Camp LIT photo

Ashlyn Delawder, 14, of Timberville, uses a fire extinguisher to put out a blaze at the Harrisonburg Fire Department’s fire training grounds on East Mosby Road on Friday during the second annual Camp L.I.T.

HARRISONBURG — About a year ago, Gwen Matter completed a first aid class.

For the 15-year-old Elkton resident, it was a small glimpse of what it’s like to be involved in fire and rescue.

“It piqued my interest,” she said. “I wanted to get more experience and knowledge about firefighters and EMTs.”

This week, Matter was among 16 girls between the ages of 13 and 16 to participate in the second annual Camp L.I.T. — Leadership, Integrity and Trailblazer — to introduce teenage girls to the firefighting profession.

The Harrisonburg Fire Department and Rockingham County Fire and Rescue hosted the camp, which ran from Monday to Friday.

The training sessions took place at the HFD Training Grounds on East Mosby Road and Massanutten Technical Center on Pleasant Valley Road.

Campers participated in team-building exercises and CPR training. They also learned about gear, fire behavior, building construction, hose lines and search and rescue.

Lt. Erin Stehle, HFD’s fire prevention officer and a certified firefighter, said the camp shows them it’s possible to be a female firefighter.

Rockingham County has two full-time women firefighters while the city has one. Each department has about 80 firefighters each.

But it isn’t only about learning career skills, it’s about building confidence.

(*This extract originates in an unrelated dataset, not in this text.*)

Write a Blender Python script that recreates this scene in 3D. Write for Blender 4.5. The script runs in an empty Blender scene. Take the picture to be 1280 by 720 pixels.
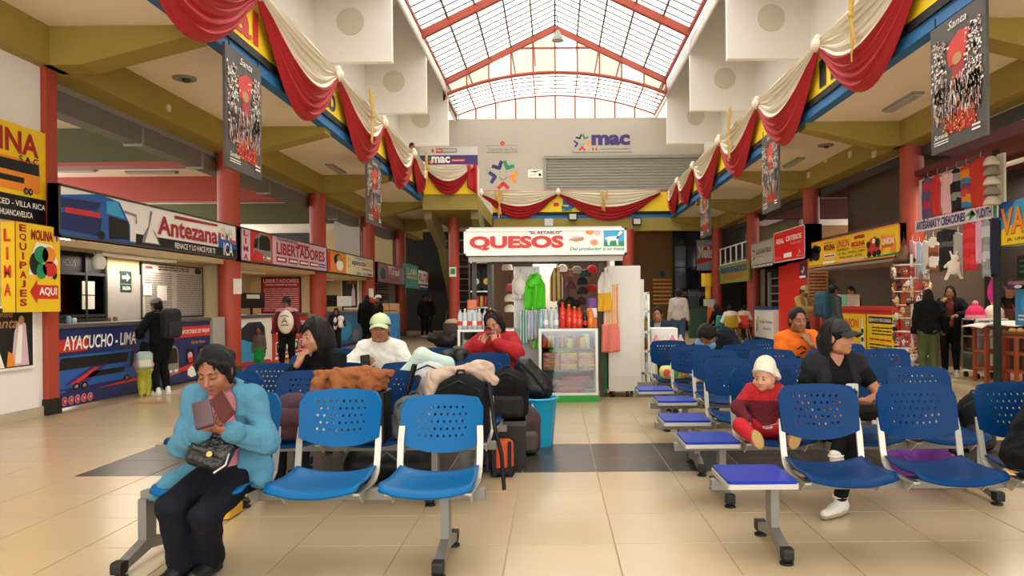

“It helps empower them,” Stehle said. “Then, they go back to their corner of their community and make it a better place.”

Harrisonburg firefighter Emily Walter, a recent James Madison University graduate, worked with the campers this week.

Walter, who started with the city in January after receiving her degree in health sciences, said there were several female role models she looked up to while volunteering at Hose Co. No. 4 while in college.

Now she gets to be that role model for others.

“It feels great knowing that I can have an impact on these girls’ lives,” she said.